Do płyt nagranych przez znanych (mniej lub bardziej) aktorów nie mam specjalnie zaufania. Zdecydowana większość zdaje się uważać, że samo nazwisko wystarczy, by płyta znalazła nabywców, i nie przykłada specjalnej uwagi do zawartości. Choć, jak zawsze, zdarzają się wyjątki.
Najbardziej znany serialowy lekarz na naszej planecie (no chyba że w Chinach bądź Indiach mają swojego serialowego doktorka) właśnie dołączył do długiego szeregu gwiazd małego i dużego ekranu, którym zamarzyło się nagranie płyty. Akurat Hugh Laurie jak najbardziej miał odpowiednie warunki, by stworzyć udany (albo przynajmniej dający się słuchać) album: wszak od szóstego roku życia pilnie uczył się gry na fortepianie, bardzo dobrze radzi sobie też z gitarą, saksofonem czy harmonijką. Do tego postanowił, jak sam napisał w książeczce do płyty, dać upust swej miłości do muzyki, jaka od młodości go fascynowała: bluesa. Tego klasycznego, czarnego, pachnącego bagnami Luizjany i pyłem zapomnianych, wiejskich dróżek południa Stanów Zjednoczonych.
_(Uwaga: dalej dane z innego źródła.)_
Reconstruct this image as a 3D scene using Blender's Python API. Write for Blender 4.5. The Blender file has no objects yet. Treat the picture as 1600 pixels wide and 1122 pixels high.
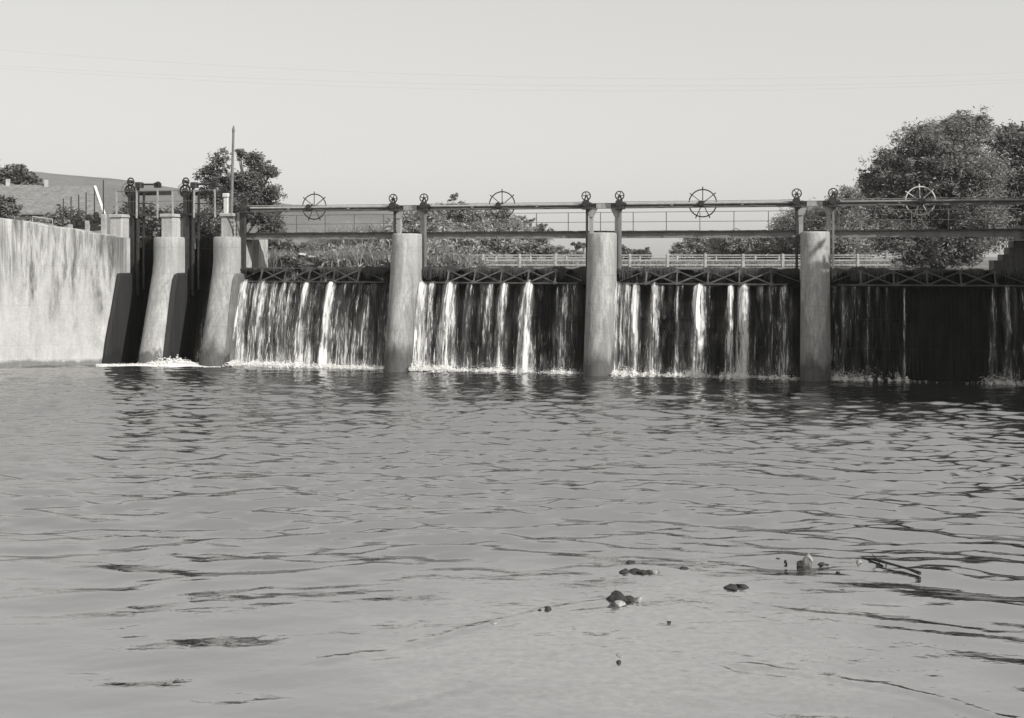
import bpy, math, random
import numpy as np
from mathutils import Vector, Matrix
R = math.radians
C = bpy.context.scene.collection
S = bpy.context.scene

# ------------------------------------------------------------------ camera
CAMZ = 5.0
F = 1800.0                      # focal length in photo pixels (photo is 1600 wide)
cam = bpy.data.cameras.new('camera')
cam.sensor_width = 36.0
cam.lens = 36.0 * F / 1600.0
cam.shift_y = -(561 - 400) / 1600.0
cam.clip_end = 5000
co = bpy.data.objects.new('camera', cam)
C.objects.link(co)
co.location = (0, 0, CAMZ)
co.rotation_euler = (R(90), 0, 0)
S.camera = co

# ------------------------------------------------------------------ light
SUN_DIR = Vector((0.757, -0.653, 0.0)).normalized()
SUN_EL = R(36)
sd = Vector((SUN_DIR.x * math.cos(SUN_EL), SUN_DIR.y * math.cos(SUN_EL), math.sin(SUN_EL)))
sl = bpy.data.lights.new('sun', 'SUN')
sl.energy = 5.0
sl.angle = R(0.5)
sl.color = (1.0, 0.985, 0.955)
so = bpy.data.objects.new('sun', sl)
C.objects.link(so)
so.rotation_euler = (-sd).to_track_quat('-Z', 'Y').to_euler()
so.location = (40, -30, 40)

w = bpy.data.worlds.new('World')
S.world = w
w.use_nodes = True
nt = w.node_tree
nt.nodes.clear()
out = nt.nodes.new('ShaderNodeOutputWorld')
bg = nt.nodes.new('ShaderNodeBackground')
sky = nt.nodes.new('ShaderNodeTexSky')
sky.sky_type = 'NISHITA'
sky.sun_disc = False
sky.sun_elevation = SUN_EL
sky.sun_rotation = math.atan2(SUN_DIR.x, SUN_DIR.y)
sky.dust_density = 2.5
bw = nt.nodes.new('ShaderNodeRGBToBW')          # black and white film
pw = nt.nodes.new('ShaderNodeMath'); pw.operation = 'POWER'; pw.inputs[1].default_value = 0.30
mu = nt.nodes.new('ShaderNodeMath'); mu.operation = 'MULTIPLY'; mu.inputs[1].default_value = 4.15
cb = nt.nodes.new('ShaderNodeCombineColor')
nt.links.new(sky.outputs[0], bw.inputs[0])
nt.links.new(bw.outputs[0], pw.inputs[0])
nt.links.new(pw.outputs[0], mu.inputs[0])
tint = nt.nodes.new('ShaderNodeVectorMath'); tint.operation = 'SCALE'
tint.inputs[0].default_value = (1.0, 0.992, 0.968)
nt.links.new(mu.outputs[0], tint.inputs['Scale'])
nt.links.new(tint.outputs[0], bg.inputs['Color'])
bg.inputs['Strength'].default_value = 0.12
nt.links.new(bg.outputs[0], out.inputs[0])

S.view_settings.view_transform = 'Standard'
S.view_settings.look = 'None'
S.view_settings.exposure = 0.0
S.view_settings.gamma = 1.0
S.render.engine = 'CYCLES'
S.cycles.max_bounces = 8
S.cycles.volume_bounces = 2
S.cycles.diffuse_bounces = 3
S.cycles.glossy_bounces = 3
S.cycles.transparent_max_bounces = 40
S.cycles.caustics_reflective = False
S.cycles.caustics_refractive = False

rng = np.random.default_rng(7)
random.seed(7)

# ------------------------------------------------------------------ frames
ANG = math.atan2(-0.2377, 0.9713)               # the weir runs away to the left
CA, SA = math.cos(ANG), math.sin(ANG)
OY = 48.67


def D(s, y, z=0.0):
    """weir frame (s along, y upstream) to world"""
    return Vector((s * CA - y * SA, OY + s * SA + y * CA, z))


def s_at(px, y):
    """position along the weir line at upstream offset y that lies at the bearing of photo column px"""
    u = (px - 800) / F
    return (u * (OY + y * CA) + y * SA) / (CA - u * SA)


def at(px, py, Y):
    return Vector(((px - 800) / F * Y, Y, CAMZ + (400 - py) / F * Y))


def fbm(x, y, sc, seed=0, octv=4):
    """cheap smooth value noise, vectorised"""
    x = np.asarray(x, float) / sc
    y = np.asarray(y, float) / sc
    tot = 0
    amp = 1.0
    for o in range(octv):
        xi = np.floor(x).astype(np.int64); yi = np.floor(y).astype(np.int64)
        fx = x - xi; fy = y - yi
        fx = fx * fx * (3 - 2 * fx); fy = fy * fy * (3 - 2 * fy)

        def h(a, b):
            n = (a * 374761393 + b * 668265263 + (seed + o) * 1274126177) & 0x7fffffff
            n = ((n ^ (n >> 13)) * 1274126177) & 0x7fffffff
            return (n & 0xffff) / 65535.0 - 0.5
        v = (h(xi, yi) * (1 - fx) + h(xi + 1, yi) * fx) * (1 - fy) + (h(xi, yi + 1) * (1 - fx) + h(xi + 1, yi + 1) * fx) * fy
        tot = tot + v * amp
        amp *= 0.5
        x = x * 2.03; y = y * 2.03
    return tot

def smooth0(a, b, x):
    t = np.clip((x - a) / (b - a), 0, 1)
    return t * t * (3 - 2 * t)


# ------------------------------------------------------------------ materials
class NT:
    def __init__(self, name):
        self.m = bpy.data.materials.new(name)
        self.m.use_nodes = True
        self.t = self.m.node_tree
        self.b = self.t.nodes['Principled BSDF']

    def n(self, typ, **kw):
        nd = self.t.nodes.new(typ)
        for k, v in kw.items():
            setattr(nd, k, v)
        return nd

    def link(self, a, b):
        self.t.links.new(a, b)

    def math(self, op, a, b=None, c=None, clamp=False):
        nd = self.n('ShaderNodeMath', operation=op, use_clamp=clamp)
        for i, v in enumerate((a, b, c)):
            if v is None:
                continue
            if isinstance(v, (int, float)):
                nd.inputs[i].default_value = v
            else:
                self.link(v, nd.inputs[i])
        return nd.outputs[0]

    def coord(self, kind='Object', scale=(1, 1, 1)):
        tc = self.n('ShaderNodeTexCoord')
        if kind == 'World':
            g = self.n('ShaderNodeNewGeometry')
            src = g.outputs['Position']
        else:
            src = tc.outputs[kind]
        mp = self.n('ShaderNodeMapping')
        mp.inputs['Scale'].default_value = scale
        self.link(src, mp.inputs[0])
        return mp.outputs[0]

    def noise(self, scale, detail=4, rough=0.55, vec=None, kind='Object', stretch=(1, 1, 1), dist=0.0):
        nz = self.n('ShaderNodeTexNoise')
        nz.inputs['Scale'].default_value = scale
        nz.inputs['Detail'].default_value = detail
        nz.inputs['Roughness'].default_value = rough
        nz.inputs['Distortion'].default_value = dist
        self.link(vec if vec is not None else self.coord(kind, stretch), nz.inputs['Vector'])
        return nz.outputs['Fac']

    def maprange(self, v, a, b, c, d, smooth=False):
        mr = self.n('ShaderNodeMapRange')
        if smooth:
            mr.interpolation_type = 'SMOOTHSTEP'
        self.link(v, mr.inputs[0])
        for i, x in enumerate((a, b, c, d)):
            mr.inputs[i + 1].default_value = x
        return mr.outputs[0]

    def value_to_base(self, v, tint=(1.0, 0.985, 0.955)):
        sc = self.n('ShaderNodeVectorMath', operation='SCALE')
        sc.inputs[0].default_value = tint
        self.link(v, sc.inputs['Scale'])
        self.link(sc.outputs[0], self.b.inputs['Base Color'])

    def bump(self, h, strength, dist):
        bp = self.n('ShaderNodeBump')
        bp.inputs['Strength'].default_value = strength
        bp.inputs['Distance'].default_value = dist
        self.link(h, bp.inputs['Height'])
        self.link(bp.outputs[0], self.b.inputs['Normal'])
        return bp


def simple(name, base, var=0.3, scale=6, rough=0.75, metal=0.0, bump=0.02, kind='Object', stretch=(1, 1, 1), island=False):
    m = NT(name)
    nz = m.noise(scale, 5, 0.6, kind=kind, stretch=stretch)
    v = m.maprange(nz, 0.3, 0.7, base * (1 - var), base * (1 + var))
    if island:
        g = m.n('ShaderNodeNewGeometry')
        v = m.math('MULTIPLY', v, m.maprange(g.outputs['Random Per Island'], 0, 1, 0.45, 1.7))
    m.value_to_base(v)
    m.b.inputs['Roughness'].default_value = rough
    m.b.inputs['Metallic'].default_value = metal
    if bump:
        m.bump(nz, 0.6, bump)
    return m.m


def concrete(name, base, wet_z=1.0, vee=False, streak=0.5, algae=False):
    m = NT(name)
    big = m.noise(0.55, 4, 0.6, kind='World', stretch=(1, 1, 0.5))
    fine = m.noise(9, 6, 0.7, kind='World')
    stk = m.noise(2.6, 5, 0.7, kind='World', stretch=(1.0, 1.0, 0.035), dist=0.0)
    stk2 = m.noise(10.0, 3, 0.6, kind='World', stretch=(1.0, 1.0, 0.03))
    spots = m.noise(1.7, 6, 0.7, kind='World', stretch=(1, 1, 0.5), dist=0.8)
    v = m.maprange(big, 0.3, 0.7, base * 0.82, base * 1.12)
    v = m.math('MULTIPLY', v, m.maprange(fine, 0.3, 0.7, 0.86, 1.12))
    v = m.math('MULTIPLY', v, m.maprange(stk, 0.36, 0.64, 1 - streak, 1.12))
    v = m.math('MULTIPLY', v, m.maprange(stk2, 0.38, 0.62, 1 - streak * 0.7, 1.08))
    v = m.math('MULTIPLY', v, m.maprange(spots, 0.55, 0.68, 1.0, 0.74))
    gj = m.n('ShaderNodeNewGeometry'); sj = m.n('ShaderNodeSeparateXYZ'); m.link(gj.outputs['Position'], sj.inputs[0])
    jn = m.math('ABSOLUTE', m.math('SUBTRACT', m.math('FRACT', m.math('MULTIPLY', m.math('ADD', sj.outputs['Z'], m.math('MULTIPLY', big, 0.06)), 0.83)), 0.5))
    v = m.math('MULTIPLY', v, m.maprange(jn, 0.0, 0.02, 0.84, 1.0))
    tc = m.n('ShaderNodeTexCoord')
    sx = m.n('ShaderNodeSeparateXYZ'); m.link(tc.outputs['Object'], sx.inputs[0])
    g = m.n('ShaderNodeNewGeometry')
    sw = m.n('ShaderNodeSeparateXYZ'); m.link(g.outputs['Position'], sw.inputs[0])
    edge = m.noise(1.6, 4, 0.6, kind='World', stretch=(1, 1, 0.35))
    # wet dark band where the river washes the foot
    hz = m.math('ADD', sw.outputs['Z'], m.maprange(edge, 0.3, 0.7, -0.5, 0.5))
    wetf = m.maprange(hz, wet_z * 0.4, wet_z * 1.1, 0.36, 1.0, smooth=True)
    v = m.math('MULTIPLY', v, wetf)
    if vee:
        # stain where the overflow runs off the flanks onto the nose: a V with its tip low on the nose
        ax = m.math('ABSOLUTE', sx.outputs['X'])
        line = m.math('MULTIPLY_ADD', ax, 4.0, 1.75)
        f = m.math('SUBTRACT', line, m.math('ADD', sx.outputs['Z'], m.maprange(edge, 0.3, 0.7, -0.6, 0.6)))
        below = m.maprange(f, 0.0, 0.25, 1.0, 0.74, smooth=True)
        bright = m.maprange(m.math('ABSOLUTE', m.math('SUBTRACT', f, 0.55)), 0.0, 0.55, 1.35, 1.0, smooth=True)
        v = m.math('MULTIPLY', m.math('MULTIPLY', v, below), bright)
    if algae:
        # darker flank under the old gate sill level
        fl = m.maprange(m.math('ABSOLUTE', sx.outputs['X']), algae - 0.04, algae + 0.0, 1.0, 0.16)
        lowz = m.maprange(sx.outputs['Z'], 4.0, 4.15, 0.0, 1.0)
        v = m.math('MULTIPLY', v, m.math('MAXIMUM', fl, lowz))
    m.value_to_base(v)
    m.b.inputs['Roughness'].default_value = 0.85
    m.bump(m.math('ADD', fine, m.math('MULTIPLY', big, 2.0)), 0.5, 0.035)
    return m.m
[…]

Sporą część płyty nagrał w studio w jednej z kolebek czarnej muzyki – Nowym Orleanie, z udziałem między innymi weteranów nowoorleańskiego bluesowego grania.
Co od razu zwraca uwagę: Laurie w żadnym stopniu nie idzie na łatwiznę. Nie jest to płyta „user-friendly”, produkcja jest należycie surowa, idealnie pasująca do równie surowej muzyki: słychać, że Hugh po prostu tą muzykę znakomicie czuje. „Let Them Talk” to godzinna porcja „korzennego”, stylowego jak diabli, klasycznego nowoorleańskiego bluesa.
Hugh bynajmniej nie ogranicza się do odklepania standardów kropa w kropę: nie brakuje tu intrygujących interpretacji i własnego odczytania bluesowej klasyki. Są tu fortepianowe wstępy (dość wyraźnie przerobiona „Tipitina”), czasem bardzo rozbudowane (“St. James Infirmary”). Zresztą Laurie wyraźnie przedkłada fortepian nad gitarę: stylowe partie solowe i podkłady słychać prawie w każdym utworze. Nie brakuje rozkołysanych dęciaków („Buddy Bolden’s Blues” brzmi trochę jak nowoorleańska procesja pogrzebowa). Tu i tam odzywają się skrzypce („Battle Of Jericho”), czasem są to skrzypce tenorowe, o charakterystycznym, niskim brzmieniu (np. „Baby Please Make A Change”). Do tego żeńskie głosy, utrzymane w gospelowej stylistyce (również „Battle Of Jericho”). Czasami nastrój utworu podkreśla klarnet („After You’ve Gone”, duet z Dr.Johnem – co ciekawe, obaj panowie wypadają równie stylowo). Nie brakuje żywszych momentów („Swanee River” ze skrzypkami i rozkołysaną częścią środkową). Czasem jest bardzo kameralnie, gdy gra tylko gitara i kontrabas („Police Dog Blues”, „Winin’ Boy Blues”). Co do duetów: bardzo efektownie wypada „Baby Please Make A Change”, w którym obok Hugha zaśpiewał sam Sir Tom Jones. Sam Laurie zaś raczy słuchacza stylowym, odpowiednio przybrudzonym barytonem, świetnie komponującym się z muzyką.
Płyta na swój sposób bezkompromisowa: nie ma tu modnego producenta czy duetów z popularnymi popowymi gwiazdkami. Jest za to surowe, żywe brzmienie, naturalna, oszczędna produkcja i Anglik w średnim wieku, który do tego stopnia nasiąkł bluesem, że ten w jego wykonaniu brzmi całkowicie wiarygodnie, prawdziwie, bez jednej fałszywej nuty. Dzięki swojej serialowej popularności Laurie ma zagwarantowane, że płyta spotka się z zainteresowaniem publiczności (w Wielkiej Brytanii dotarła do 2. miejsca na listach). I dobrze, bo dzięki temu ludzie, którzy nigdy z bluesem nie mieli do czynienia, być może odkryją surowe piękno tej muzyki. Płyta to dość wymagająca, jeśli chodzi o przeciętnego słuchacza, ale niewątpliwie poznania warta. Bo to naprawdę bardzo dobry album.
Dziś, 11 czerwca 2011, James Hugh Calum Laurie obchodzi 52. urodziny.